En 2008, les Celtics ont réuni trois des plus grandes vedettes de la NBA, Paul Pierce, Kevin Garnett et Ray Allen. Plusieurs fois joueurs étoiles, assurés d'être élus au Temple de la renommée du basketball, les trois joueurs n'avaient toujours pas de championnat même s'ils avaient tous franchi le cap de la trentaine. Les deux derniers avaient dû approuver les transactions qui les amenaient à Boston et ne l'avaient fait que parce qu'ils croyaient en leurs chances de réaliser leurs rêves.

«On a dit et écrit beaucoup de choses sur cette saison, mais ultimement, tout dépendait de la volonté réelle des trois joueurs de se sacrifier pour l'équipe, a expliqué Rivers il y a quelques semaines en entrevue téléphonique. Je les ai réunis dans mon bureau, très tôt un matin quelques jours avant le camp d'entraînement, pour mettre les choses au point.

«Vous, les vedettes, dites toujours que vous êtes prêts à vous sacrifier pour l'équipe, mais c'est de la bullshit, leur ai-je lancé. Vous allez croire que j'exagère, mais c'est vraiment votre dernière chance de gagner. La saison prochaine, vous serez trop vieux, trop blessés, trop fatigués. C'est cette année qu'il faut gagner et vous devrez VRAIMENT vous sacrifier pour le faire.»
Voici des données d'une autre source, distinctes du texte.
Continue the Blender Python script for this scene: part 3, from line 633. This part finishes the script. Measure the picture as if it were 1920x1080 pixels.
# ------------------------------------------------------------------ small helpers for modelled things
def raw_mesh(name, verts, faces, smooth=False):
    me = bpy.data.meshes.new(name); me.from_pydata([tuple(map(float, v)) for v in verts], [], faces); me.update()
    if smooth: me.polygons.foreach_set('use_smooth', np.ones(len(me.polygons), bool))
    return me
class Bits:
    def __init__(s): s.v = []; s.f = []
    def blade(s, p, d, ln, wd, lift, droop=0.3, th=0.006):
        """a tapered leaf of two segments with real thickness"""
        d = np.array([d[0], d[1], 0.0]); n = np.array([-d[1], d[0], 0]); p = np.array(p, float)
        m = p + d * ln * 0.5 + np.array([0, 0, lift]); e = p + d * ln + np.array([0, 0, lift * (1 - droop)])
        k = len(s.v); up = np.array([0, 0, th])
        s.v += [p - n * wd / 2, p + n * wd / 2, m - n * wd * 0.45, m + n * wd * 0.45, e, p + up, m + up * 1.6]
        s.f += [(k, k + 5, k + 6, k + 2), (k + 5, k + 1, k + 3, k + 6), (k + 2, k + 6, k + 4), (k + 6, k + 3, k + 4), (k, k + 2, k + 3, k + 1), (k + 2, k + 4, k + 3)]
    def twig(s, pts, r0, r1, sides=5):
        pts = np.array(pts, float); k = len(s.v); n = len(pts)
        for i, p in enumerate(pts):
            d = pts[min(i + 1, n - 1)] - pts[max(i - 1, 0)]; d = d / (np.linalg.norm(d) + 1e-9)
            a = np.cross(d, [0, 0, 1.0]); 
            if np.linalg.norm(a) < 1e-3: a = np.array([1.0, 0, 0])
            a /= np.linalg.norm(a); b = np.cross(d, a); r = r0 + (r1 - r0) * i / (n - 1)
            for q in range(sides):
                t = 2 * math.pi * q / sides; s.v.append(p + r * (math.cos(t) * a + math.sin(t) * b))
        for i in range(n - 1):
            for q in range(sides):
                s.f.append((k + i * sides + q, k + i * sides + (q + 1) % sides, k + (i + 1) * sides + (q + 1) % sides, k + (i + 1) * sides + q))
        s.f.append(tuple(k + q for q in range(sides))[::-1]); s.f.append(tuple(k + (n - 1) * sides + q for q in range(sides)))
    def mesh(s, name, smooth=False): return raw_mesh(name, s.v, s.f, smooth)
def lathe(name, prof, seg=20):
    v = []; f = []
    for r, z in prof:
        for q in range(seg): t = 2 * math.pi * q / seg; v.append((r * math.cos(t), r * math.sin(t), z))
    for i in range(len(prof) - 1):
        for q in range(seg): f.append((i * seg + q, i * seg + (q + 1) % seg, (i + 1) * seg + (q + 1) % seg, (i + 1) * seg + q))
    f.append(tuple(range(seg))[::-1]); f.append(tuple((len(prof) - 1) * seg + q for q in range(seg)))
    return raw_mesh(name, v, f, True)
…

«Et ils l'ont fait, plus sans doute qu'aucun autre joueur étoile ne l'avait fait avant eux. Toute l'équipe a été meilleure grâce à eux. Kevin (plusieurs fois meilleur joueur défensif de la NBA) a forcé Paul et Ray à se préoccuper de leur défensive et c'est justement grâce à notre défensive que nous avons pu disposer des Lakers de Los Angeles en grande finale.»

Après la réunion dans son bureau, Rivers avait réservé une surprise à ses trois vedettes. Une promenade à bord d'un des autobus flottants qui sont utilisés pour les défilés des champions à Boston. Neuf mois plus tard, ils s'y sont retrouvés pour le vrai défilé!

«Nous avions tous les larmes aux yeux - c'était aussi mon premier championnat -, tout en partageant une grande sérénité. Kevin m'a raconté qu'il avait été victime d'intimidation dans son enfance et ressentait tous les commentaires sur ses insuccès en équipe comme la suite de ces souvenirs difficiles.

«Pour lui, pour les deux autres et sans doute aussi pour tous les autres grands athlètes qui triomphent tard dans leur carrière, gagner un championnat procure bien davantage qu'une bague...»

Photo: AP

Kevin Garnett a remporté le championnat avec les Celtics de Boston en 2008.